THE TASK: Track down the lines that contain "Translation" and copy them.

DATASET EXCERPT:
◇ ◇ ◇
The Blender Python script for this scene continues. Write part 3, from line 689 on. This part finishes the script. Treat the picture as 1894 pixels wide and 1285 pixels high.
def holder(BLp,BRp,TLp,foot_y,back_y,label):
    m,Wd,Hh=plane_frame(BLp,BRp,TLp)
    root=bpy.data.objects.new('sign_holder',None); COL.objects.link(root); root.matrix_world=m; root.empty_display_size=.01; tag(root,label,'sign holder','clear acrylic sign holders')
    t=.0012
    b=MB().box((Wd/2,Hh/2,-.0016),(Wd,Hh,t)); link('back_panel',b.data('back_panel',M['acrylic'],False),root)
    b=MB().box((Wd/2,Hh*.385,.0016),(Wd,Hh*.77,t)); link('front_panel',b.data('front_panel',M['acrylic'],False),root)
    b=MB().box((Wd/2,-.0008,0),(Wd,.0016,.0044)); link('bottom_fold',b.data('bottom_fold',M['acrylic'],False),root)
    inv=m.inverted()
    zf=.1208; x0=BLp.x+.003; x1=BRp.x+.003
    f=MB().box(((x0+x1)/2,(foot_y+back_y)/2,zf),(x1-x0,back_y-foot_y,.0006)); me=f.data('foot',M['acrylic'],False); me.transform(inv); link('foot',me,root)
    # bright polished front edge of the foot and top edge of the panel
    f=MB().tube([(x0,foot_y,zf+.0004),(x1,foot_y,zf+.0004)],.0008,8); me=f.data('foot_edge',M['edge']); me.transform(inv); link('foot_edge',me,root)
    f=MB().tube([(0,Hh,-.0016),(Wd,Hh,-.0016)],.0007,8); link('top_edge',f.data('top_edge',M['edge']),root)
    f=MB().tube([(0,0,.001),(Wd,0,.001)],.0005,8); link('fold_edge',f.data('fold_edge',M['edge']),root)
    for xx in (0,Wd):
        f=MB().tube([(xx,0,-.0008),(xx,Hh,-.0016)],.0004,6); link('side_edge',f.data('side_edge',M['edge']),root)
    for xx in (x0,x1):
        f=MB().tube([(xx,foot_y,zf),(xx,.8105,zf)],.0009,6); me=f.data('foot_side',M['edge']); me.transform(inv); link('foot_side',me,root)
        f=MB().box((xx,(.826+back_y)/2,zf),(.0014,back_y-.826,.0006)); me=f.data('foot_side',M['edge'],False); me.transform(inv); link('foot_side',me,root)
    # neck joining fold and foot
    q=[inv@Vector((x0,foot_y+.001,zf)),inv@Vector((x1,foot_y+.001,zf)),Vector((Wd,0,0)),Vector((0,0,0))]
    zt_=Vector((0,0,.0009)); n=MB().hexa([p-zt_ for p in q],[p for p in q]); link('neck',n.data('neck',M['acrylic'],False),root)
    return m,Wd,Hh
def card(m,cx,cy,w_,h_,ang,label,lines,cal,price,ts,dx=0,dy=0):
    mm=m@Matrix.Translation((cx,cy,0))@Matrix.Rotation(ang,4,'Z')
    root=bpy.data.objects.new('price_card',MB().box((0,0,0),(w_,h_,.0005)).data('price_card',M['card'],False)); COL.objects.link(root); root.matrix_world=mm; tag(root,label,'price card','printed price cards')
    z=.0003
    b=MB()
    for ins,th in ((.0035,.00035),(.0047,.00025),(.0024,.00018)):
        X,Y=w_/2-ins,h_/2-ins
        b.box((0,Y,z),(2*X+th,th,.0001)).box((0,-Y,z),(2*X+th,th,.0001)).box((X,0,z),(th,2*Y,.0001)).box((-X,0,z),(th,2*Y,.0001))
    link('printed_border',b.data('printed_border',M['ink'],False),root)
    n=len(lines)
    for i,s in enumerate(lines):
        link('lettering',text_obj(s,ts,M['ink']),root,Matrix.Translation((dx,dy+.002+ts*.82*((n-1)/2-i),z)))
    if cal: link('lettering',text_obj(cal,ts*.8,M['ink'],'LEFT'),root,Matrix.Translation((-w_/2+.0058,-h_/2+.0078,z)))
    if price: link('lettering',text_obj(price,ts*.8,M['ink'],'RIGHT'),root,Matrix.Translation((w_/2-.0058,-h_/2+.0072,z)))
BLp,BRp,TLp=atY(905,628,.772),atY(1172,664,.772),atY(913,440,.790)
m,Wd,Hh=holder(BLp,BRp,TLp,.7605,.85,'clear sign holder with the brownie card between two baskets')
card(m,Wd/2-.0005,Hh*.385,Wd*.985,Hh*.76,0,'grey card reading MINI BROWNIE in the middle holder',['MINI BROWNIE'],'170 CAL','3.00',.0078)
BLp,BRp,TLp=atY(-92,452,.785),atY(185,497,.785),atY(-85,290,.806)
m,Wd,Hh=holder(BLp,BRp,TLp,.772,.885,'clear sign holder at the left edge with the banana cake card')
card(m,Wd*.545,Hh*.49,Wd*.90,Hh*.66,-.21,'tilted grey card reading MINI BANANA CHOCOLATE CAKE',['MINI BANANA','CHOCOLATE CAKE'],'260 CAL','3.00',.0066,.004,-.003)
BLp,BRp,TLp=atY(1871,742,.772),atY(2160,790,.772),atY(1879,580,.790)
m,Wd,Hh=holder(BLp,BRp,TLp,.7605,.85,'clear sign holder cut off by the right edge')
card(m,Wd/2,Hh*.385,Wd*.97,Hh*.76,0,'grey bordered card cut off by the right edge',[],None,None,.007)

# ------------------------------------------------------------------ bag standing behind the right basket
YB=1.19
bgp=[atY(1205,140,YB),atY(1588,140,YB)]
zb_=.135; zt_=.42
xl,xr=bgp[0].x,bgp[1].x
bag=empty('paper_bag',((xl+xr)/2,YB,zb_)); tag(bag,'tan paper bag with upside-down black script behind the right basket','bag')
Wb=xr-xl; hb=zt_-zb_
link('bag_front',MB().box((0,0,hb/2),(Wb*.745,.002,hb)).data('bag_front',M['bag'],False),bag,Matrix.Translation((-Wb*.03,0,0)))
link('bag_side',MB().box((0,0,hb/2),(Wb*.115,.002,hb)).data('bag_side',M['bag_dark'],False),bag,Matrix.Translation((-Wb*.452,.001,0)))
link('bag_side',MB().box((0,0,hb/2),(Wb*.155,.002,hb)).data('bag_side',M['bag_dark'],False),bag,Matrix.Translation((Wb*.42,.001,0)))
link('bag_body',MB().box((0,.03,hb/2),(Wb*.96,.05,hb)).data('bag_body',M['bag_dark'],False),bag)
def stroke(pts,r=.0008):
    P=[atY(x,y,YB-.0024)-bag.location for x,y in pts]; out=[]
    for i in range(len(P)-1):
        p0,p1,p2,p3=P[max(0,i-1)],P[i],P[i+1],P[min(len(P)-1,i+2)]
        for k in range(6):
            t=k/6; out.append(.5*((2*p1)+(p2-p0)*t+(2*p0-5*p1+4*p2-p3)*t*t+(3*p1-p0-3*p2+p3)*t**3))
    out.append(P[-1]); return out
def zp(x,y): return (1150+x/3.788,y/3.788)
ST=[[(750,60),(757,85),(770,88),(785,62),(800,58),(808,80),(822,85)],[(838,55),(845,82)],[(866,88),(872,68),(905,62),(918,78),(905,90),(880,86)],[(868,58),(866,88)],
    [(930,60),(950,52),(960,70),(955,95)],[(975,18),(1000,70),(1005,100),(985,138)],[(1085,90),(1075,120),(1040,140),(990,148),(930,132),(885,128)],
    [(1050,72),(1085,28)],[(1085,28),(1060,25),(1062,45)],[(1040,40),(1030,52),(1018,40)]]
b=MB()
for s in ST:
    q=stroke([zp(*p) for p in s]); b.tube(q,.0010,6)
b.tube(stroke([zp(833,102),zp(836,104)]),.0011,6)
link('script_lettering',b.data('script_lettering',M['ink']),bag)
◇ ◇ ◇
OUTPUT FOR THIS TASK:
    mm=m@Matrix.Translation((cx,cy,0))@Matrix.Rotation(ang,4,'Z')
        link('lettering',text_obj(s,ts,M['ink']),root,Matrix.Translation((dx,dy+.002+ts*.82*((n-1)/2-i),z)))
    if cal: link('lettering',text_obj(cal,ts*.8,M['ink'],'LEFT'),root,Matrix.Translation((-w_/2+.0058,-h_/2+.0078,z)))
    if price: link('lettering',text_obj(price,ts*.8,M['ink'],'RIGHT'),root,Matrix.Translation((w_/2-.0058,-h_/2+.0072,z)))
link('bag_front',MB().box((0,0,hb/2),(Wb*.745,.002,hb)).data('bag_front',M['bag'],False),bag,Matrix.Translation((-Wb*.03,0,0)))
link('bag_side',MB().box((0,0,hb/2),(Wb*.115,.002,hb)).data('bag_side',M['bag_dark'],False),bag,Matrix.Translation((-Wb*.452,.001,0)))
link('bag_side',MB().box((0,0,hb/2),(Wb*.155,.002,hb)).data('bag_side',M['bag_dark'],False),bag,Matrix.Translation((Wb*.42,.001,0)))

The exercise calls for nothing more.